From Commenting to Social Media
Comments are cool, but they take forever and after all that writing, you only have a few of them to show for your labor. Comments are only created as fast as you can create them. Well, no kidding, you think. But before you think I’m simply stating the obvious, here’s what I’m really getting at: comments don’t scale. The return on time invested for blog comments can be rather limited compared to other methods of driving exposure and traffic to your blog.
Consider:
- You can only write one comment at a time on one blog at a time. This is highly inefficient unless you choose your blogs (and your timing) very carefully.
- If your comment does not engage the blogger and the blog’s readers, it will fail to drive significant traffic to your blog.
- Following comments after yours by subscribing to them is death by a thousand cuts to your ability to produce revenue: you can’t be producing and consuming at the same time. Consuming costs money, it does not make money.
- In order for you to reach a lot of people, you have to go to a lot of blogs, since centralized commenting services which write comments back to blogs don’t exist.

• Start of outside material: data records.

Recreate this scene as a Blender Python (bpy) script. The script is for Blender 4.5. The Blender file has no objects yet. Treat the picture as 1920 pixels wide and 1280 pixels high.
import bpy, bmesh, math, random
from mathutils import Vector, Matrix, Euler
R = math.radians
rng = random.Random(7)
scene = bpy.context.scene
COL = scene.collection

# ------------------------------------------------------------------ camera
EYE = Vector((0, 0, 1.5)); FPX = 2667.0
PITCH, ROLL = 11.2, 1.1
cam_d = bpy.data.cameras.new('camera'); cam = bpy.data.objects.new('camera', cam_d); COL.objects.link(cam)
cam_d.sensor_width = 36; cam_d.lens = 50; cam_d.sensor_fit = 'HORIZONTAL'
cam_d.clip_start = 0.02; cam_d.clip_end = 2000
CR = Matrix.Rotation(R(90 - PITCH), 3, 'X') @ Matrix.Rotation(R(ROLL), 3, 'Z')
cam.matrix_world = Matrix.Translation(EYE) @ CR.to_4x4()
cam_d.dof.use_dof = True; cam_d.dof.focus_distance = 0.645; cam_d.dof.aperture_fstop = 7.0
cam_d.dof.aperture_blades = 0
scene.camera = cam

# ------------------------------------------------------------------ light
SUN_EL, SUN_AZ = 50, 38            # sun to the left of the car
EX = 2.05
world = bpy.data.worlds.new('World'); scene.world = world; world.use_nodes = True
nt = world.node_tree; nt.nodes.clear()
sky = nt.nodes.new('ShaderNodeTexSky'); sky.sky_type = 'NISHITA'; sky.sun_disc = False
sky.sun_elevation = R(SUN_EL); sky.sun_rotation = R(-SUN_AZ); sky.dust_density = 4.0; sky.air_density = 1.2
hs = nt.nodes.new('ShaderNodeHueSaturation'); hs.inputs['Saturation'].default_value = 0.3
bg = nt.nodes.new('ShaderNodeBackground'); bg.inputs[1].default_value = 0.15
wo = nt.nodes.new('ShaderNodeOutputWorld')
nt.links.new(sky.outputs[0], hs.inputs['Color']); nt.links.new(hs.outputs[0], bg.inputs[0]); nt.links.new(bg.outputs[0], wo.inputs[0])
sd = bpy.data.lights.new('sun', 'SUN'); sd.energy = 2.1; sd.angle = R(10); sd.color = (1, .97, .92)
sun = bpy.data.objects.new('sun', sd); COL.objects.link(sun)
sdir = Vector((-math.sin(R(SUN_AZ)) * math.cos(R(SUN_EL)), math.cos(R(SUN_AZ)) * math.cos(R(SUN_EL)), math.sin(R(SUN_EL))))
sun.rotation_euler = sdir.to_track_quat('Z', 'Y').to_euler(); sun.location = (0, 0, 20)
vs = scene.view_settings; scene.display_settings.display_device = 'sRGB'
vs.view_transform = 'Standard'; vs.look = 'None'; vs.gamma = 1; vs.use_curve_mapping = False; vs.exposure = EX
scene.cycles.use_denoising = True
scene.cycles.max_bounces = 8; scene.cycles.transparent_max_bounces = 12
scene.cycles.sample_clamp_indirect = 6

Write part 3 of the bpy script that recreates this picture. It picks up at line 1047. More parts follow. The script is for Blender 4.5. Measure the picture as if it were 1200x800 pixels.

In no way am I down on comments! Commenting on other blogs is often something which bloggers do until it fails to effectively serve their goals. You want to build up the strongest social media presence you can while this is happening, so that you can make use of the social media multiplier effect.
A well-thought-out comment strategy is essential. One good comment at the right place and time will shovel in the traffic. This is important: if you have already been very successful at commenting, you don’t want to stay stuck in that place. There is a next step, a step beyond comments.
The Social Media Multiplier
Social media for blog marketing is a different animal. The way that many social media sites work, a multiplier effect is possible, where the effects are scalable to a high degree, but you do the same amount of work (or less).
Here’s what I mean:
- Once you reach a certain size of audience, you don’t have to ask anyone to submit your content to social media sites. Your audience will do this for you, and you simply count the traffic. Why does this happen? Because your audience is getting a benefit for themselves by doing this, but that benefit is also passed on to you.
- Instead of one link created by you to your post or blog, many links are created simultaneously by your friends and followers. Spreading your content is a way they provide value to their friends and followers, who may also spread it to yet another group of people. There’s no better example of this than the “retweet” on Twitter, where one user re-broadcasts the tweet (post) of another across groups of friends. One person can drop a link in a tweet and it will echo throughout the twitterverse (as it’s called) in just a few minutes.
- You don’t have to scramble to travel all over the web to get these benefits. You stay on one Twitter page, or you use a Twitter program, or everything happens within the StumbleUpon or Mixx interface.
Modeling the Successful
Modeling those who are successful is time-tested way to become successful yourself. Here is something to think about: do the biggest names in the blogosphere go around commenting on other blogs? No. Not only that, they hardly comment on their own blogs! They’ve reached a point where commenting does nothing for them and it doesn’t scale.
However, nearly all of them have highly active Twitter, Facebook, or LinkedIn accounts.
Why do you think that is? What are they getting from that?